Mike Tyson’s Worst Nightmare

— by Francisco Corrêa

23.05 — 31.08.26

Opening: May 23rd 2026

Schedule:
Monday to Saturday
6PM - 10PM

At Livraria Zé dos Bois, Francisco Corrêa presents an installation that is, at once, the final memory of a life and the first step in a narrative yet to be constructed. The work is part of a broader project that will take its full form at the Raiano Cultural Center in Idanha-a-Nova, as part of a partnership between the two institutions.

At the center of the installation, pigeons and arrows trace a suspended moment, like a game someone paused midway. The scene does not move, but pulses with the tension of an outcome yet to be fulfilled. The viewer, arriving there unannounced, becomes a silent witness to this fragment—a frozen memory that no longer belongs to them, yet calls to them. It is the territory of what Ana Pérez-Quiroga calls “post-trauma”: the empathy that makes us feel the pain of those we do not know, traversed by objects that carry the life of a stranger.

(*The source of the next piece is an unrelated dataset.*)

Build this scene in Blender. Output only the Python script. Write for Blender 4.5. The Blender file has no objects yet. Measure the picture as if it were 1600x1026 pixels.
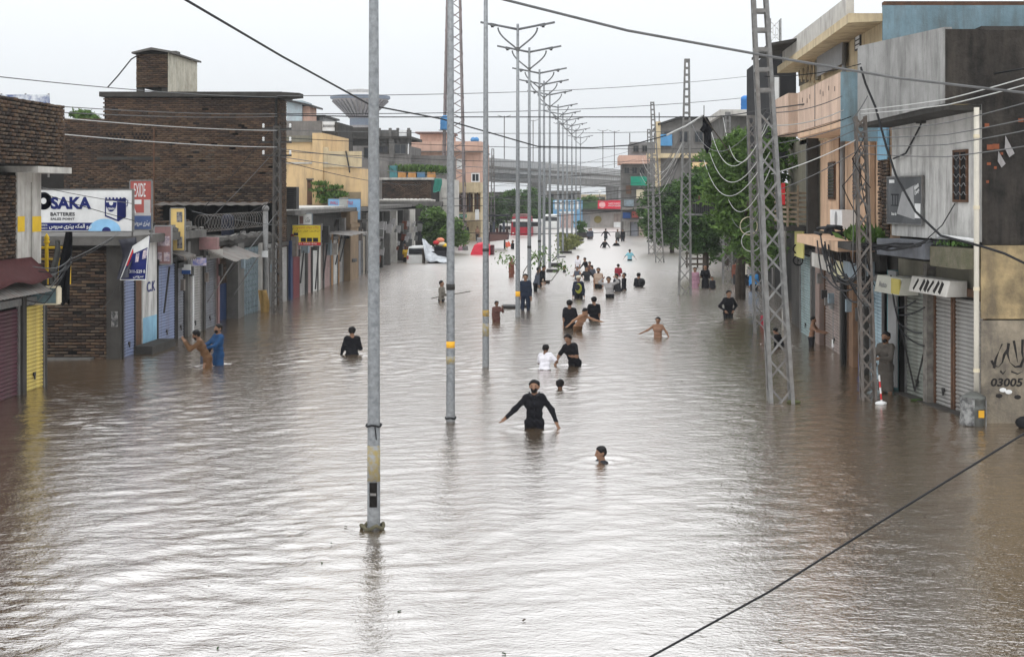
import bpy, math, random
import numpy as np
from mathutils import Vector, Matrix
random.seed(7)
rng = np.random.default_rng(7)
sc = bpy.context.scene
col = sc.collection
R = math.radians
# ---------------------------------------------------------------- camera, sky, sun, exposure
F, CX, CY, H = 2400.0, 925.0, 303.0, 4.5
cd = bpy.data.cameras.new('camera'); cam = bpy.data.objects.new('camera', cd); col.objects.link(cam)
cam.location = (0, 0, H); cam.rotation_euler = (R(90), 0, 0)
cd.sensor_width = 36; cd.lens = 54; cd.shift_x = -0.078125; cd.shift_y = -0.13125
cd.clip_start = 0.1; cd.clip_end = 3000
sc.camera = cam
world = bpy.data.worlds.new('World'); sc.world = world; world.use_nodes = True
wn, wl = world.node_tree.nodes, world.node_tree.links
wn.clear()
sky = wn.new('ShaderNodeTexSky'); sky.sky_type = 'NISHITA'; sky.sun_disc = False
sky.sun_elevation = R(58); sky.sun_rotation = R(200); sky.air_density = 1.0; sky.dust_density = 3.0
hs = wn.new('ShaderNodeHueSaturation'); hs.inputs['Saturation'].default_value = 0.12; wl.new(sky.outputs[0], hs.inputs['Color'])
mx = wn.new('ShaderNodeMixRGB'); mx.inputs[0].default_value = 0.85; mx.inputs[2].default_value = (8.9, 9.25, 9.6, 1)   # the cloud layer
wl.new(hs.outputs[0], mx.inputs[1])
# an overcast sky grows brighter towards the zenith
tcw = wn.new('ShaderNodeTexCoord'); sep = wn.new('ShaderNodeSeparateXYZ'); wl.new(tcw.outputs['Generated'], sep.inputs[0])
mr = wn.new('ShaderNodeMapRange'); mr.inputs['From Min'].default_value = 0; mr.inputs['From Max'].default_value = 1; mr.inputs['To Min'].default_value = 1.0; mr.inputs['To Max'].default_value = 3.6; wl.new(sep.outputs['Z'], mr.inputs['Value'])
mu = wn.new('ShaderNodeVectorMath'); mu.operation = 'SCALE'; wl.new(mx.outputs[0], mu.inputs[0]); wl.new(mr.outputs[0], mu.inputs['Scale'])
bg = wn.new('ShaderNodeBackground'); bg.inputs['Strength'].default_value = 0.0755; wl.new(mu.outputs[0], bg.inputs['Color'])
wo = wn.new('ShaderNodeOutputWorld'); wl.new(bg.outputs[0], wo.inputs['Surface'])
sd = bpy.data.lights.new('sun', 'SUN'); sun = bpy.data.objects.new('sun', sd); col.objects.link(sun)
sd.energy = 0.5; sd.angle = R(25); sd.color = (1, .97, .93); sun.rotation_euler = (R(32), 0, R(-20)); sun.location = (0, 0, 60)
sc.view_settings.view_transform = 'Standard'; sc.view_settings.look = 'None'
sc.view_settings.exposure = 0.3; sc.view_settings.gamma = 1.0; sc.view_settings.use_curve_mapping = False
sc.cycles.max_bounces = 8; sc.cycles.volume_bounces = 0; sc.cycles.use_denoising = True

# ---------------------------------------------------------------- helpers
def W(px, py, d): return Vector(((px - CX) * d / F, d, H - (py - CY) * d / F))
def D(py): return F * H / (py - CY)
def G(px, py): d = D(py); return Vector(((px - CX) * d / F, d, 0.0))
def X(px, d): return (px - CX) * d / F
def Z(py, d): return H - (py - CY) * d / F

def wloc(o):
    v = Vector((0, 0, 0))
    while o is not None: v += o.location; o = o.parent
    return v

class MB:
    def __init__(s): s.v = []; s.f = []; s.m = []
    def add(s, vs, fs, m=0):
        n = len(s.v); s.v += [tuple(v) for v in vs]
        for f in fs: s.f.append(tuple(i + n for i in f)); s.m.append(m)
        return s
    def hexa(s, p, m=0):   # 8 points: bottom ring 0-3, top ring 4-7
        return s.add(p, [(3, 2, 1, 0), (4, 5, 6, 7), (0, 1, 5, 4), (1, 2, 6, 5), (2, 3, 7, 6), (3, 0, 4, 7)], m)
    def box(s, x0, x1, y0, y1, z0, z1, m=0):
        return s.hexa([(x0, y0, z0), (x1, y0, z0), (x1, y1, z0), (x0, y1, z0), (x0, y0, z1), (x1, y0, z1), (x1, y1, z1), (x0, y1, z1)], m)
    def bar(s, a, b, w, h=None, m=0, up=(0, 0, 1)):
        a, b = Vector(a), Vector(b); h = h or w
        t = (b - a).normalized(); u = Vector(up)
        if abs(t.dot(u)) > .95: u = Vector((0, 1, 0))
        x = t.cross(u).normalized() * (w / 2); y = x.cross(t).normalized() * (h / 2)
        return s.hexa([a - x - y, a + x - y, a + x + y, a - x + y, b - x - y, b + x - y, b + x + y, b - x + y], m)
    def tube(s, pts, r, n=8, m=0, cap=True):
        pts = [Vector(p) for p in pts]; k = len(pts)
        rs = r if isinstance(r, (list, tuple)) else [r] * k
        up = Vector((0, 0, 1)); vs = []; fs = []
        for i, p in enumerate(pts):
            t = (pts[min(i + 1, k - 1)] - pts[max(i - 1, 0)]).normalized()
            u = up if abs(t.dot(up)) < .95 else Vector((0, 1, 0))
            x = t.cross(u).normalized(); y = x.cross(t)
            for j in range(n):
                a = 2 * math.pi * j / n
                vs.append(p + (x * math.cos(a) + y * math.sin(a)) * rs[i])
        for i in range(k - 1):
            for j in range(n):
                fs.append((i * n + j, i * n + (j + 1) % n, (i + 1) * n + (j + 1) % n, (i + 1) * n + j))
        if cap: fs += [tuple(range(n - 1, -1, -1)), tuple((k - 1) * n + j for j in range(n))]
        return s.add(vs, fs, m)
    def lathe(s, c, prof, n=16, m=0):
        c = Vector(c); vs = []; fs = []
        for r, z in prof:
            for j in range(n):
                a = 2 * math.pi * j / n; vs.append(c + Vector((r * math.cos(a), r * math.sin(a), z)))
        for i in range(len(prof) - 1):
            for j in range(n):
                fs.append((i * n + j, i * n + (j + 1) % n, (i + 1) * n + (j + 1) % n, (i + 1) * n + j))
        fs += [tuple(range(n - 1, -1, -1)), tuple((len(prof) - 1) * n + j for j in range(n))]
        return s.add(vs, fs, m)
    def prism(s, poly, off, m=0):   # closed polygon swept by a vector
        off = Vector(off); n = len(poly); vs = [Vector(p) for p in poly]; vs += [v + off for v in vs]
        return s.add(vs, [tuple(range(n - 1, -1, -1)), tuple(range(n, 2 * n))] + [(i, (i + 1) % n, (i + 1) % n + n, i + n) for i in range(n)], m)
    def sheet(s, grid, th=.004, m=0):    # a bent sheet: rows of points, given a thickness
        r, c = len(grid), len(grid[0]); P = [[Vector(p) for p in row] for row in grid]
        vs = []; fs = []
        nrm = (P[0][-1] - P[0][0]).cross(P[-1][0] - P[0][0]).normalized() * th
        for q in (0, 1):
            for row in P:
                for p in row: vs.append(p + nrm * q)
        I = lambda q, i, j: q * r * c + i * c + j
        for i in range(r - 1):
            for j in range(c - 1):
                fs.append((I(0, i, j), I(0, i + 1, j), I(0, i + 1, j + 1), I(0, i, j + 1)))
                fs.append((I(1, i, j), I(1, i, j + 1), I(1, i + 1, j + 1), I(1, i + 1, j)))
        for i in range(r - 1):
            for j in (0, c - 1): fs.append((I(0, i, j), I(0, i + 1, j), I(1, i + 1, j), I(1, i, j)))
        for j in range(c - 1):
            for i in (0, r - 1): fs.append((I(0, i, j), I(0, i, j + 1), I(1, i, j + 1), I(1, i, j)))
        return s.add(vs, fs, m)
    def ball(s, c, r, n=8, k=6, m=0):
        rr = r if isinstance(r, (tuple, list)) else (r, r, r); c = Vector(c); vs = []; fs = []
        for i in range(k + 1):
            a = math.pi * i / k
            for j in range(n):
                b = 2 * math.pi * j / n
                vs.append(c + Vector((rr[0] * math.sin(a) * math.cos(b), rr[1] * math.sin(a) * math.sin(b), -rr[2] * math.cos(a))))
        for i in range(k):
            for j in range(n): fs.append((i * n + j, i * n + (j + 1) % n, (i + 1) * n + (j + 1) % n, (i + 1) * n + j))
        return s.add(vs, fs, m)
    def build(s, name, mats, parent=None, smooth=False, label=None, kind=None, origin=None):
        me = bpy.data.meshes.new(name); o0 = wloc(parent) if parent else Vector(origin or (0, 0, 0))
        me.from_pydata([(x - o0.x, y - o0.y, z - o0.z) for x, y, z in s.v], [], s.f)
        mats = mats if isinstance(mats, (list, tuple)) else [mats]
        for m in mats: me.materials.append(m)
        if len(mats) > 1: me.polygons.foreach_set('material_index', s.m)
        if smooth: me.polygons.foreach_set('use_smooth', [True] * len(s.f))
        me.update()
        o = bpy.data.objects.new(name, me); col.objects.link(o)
        if parent: o.parent = parent
        elif origin: o.location = origin
        if label: o['label'] = label
        if kind: o['kind'] = kind
        return o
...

Quoting António Lobo Antunes, the piece asks in silence: is this a work about death or a work that denies death? The answer may not lie in the forms, but in the way memory clings to a handful of figures—the pigeons, the arrows, the title that evokes someone else’s nightmare—and resists oblivion. There are objects that become symbols, that give form to the lives of those who can no longer speak. That which is intimate and unrepeatable becomes, for a moment, a shared territory.

If the upcoming exhibition opens with a trunk—the gesture that sets off a journey made of treasures, traps, and biographical fragments—the installation now presented at Livraria Zé dos Bois shows its reverse: a final memory, the ultimate remembrance of a character whom only fiction could save.
Between chronicle and play, Mike Tyson’s Worst Nightmare invites us to remember, in the sense that Eduardo Galeano restored to the word: re-cordis, to pass through the heart again.

Tomás Longo

Francisco Corrêa

Francisco Corrêa (1999) was born in Lisbon, where he currently lives and works. He holds a bachelor’s degree in Painting from the Faculty of Fine Arts at the University of Lisbon.

His work has focused on the dialogue between painting and sculpture, reality and fiction, constructing narratives whose realities are partially recognizable, in contrast to fictions proposed by a certain surrealism. Like memories that, with each attempt to be retrieved, lose clarity and gain new meanings. She seeks to create a visual universe that, without intending to be serious, is at once sophisticated and innocent. These memories, some rooted in childhood, others entirely imagined, are fragments of a disguised reality.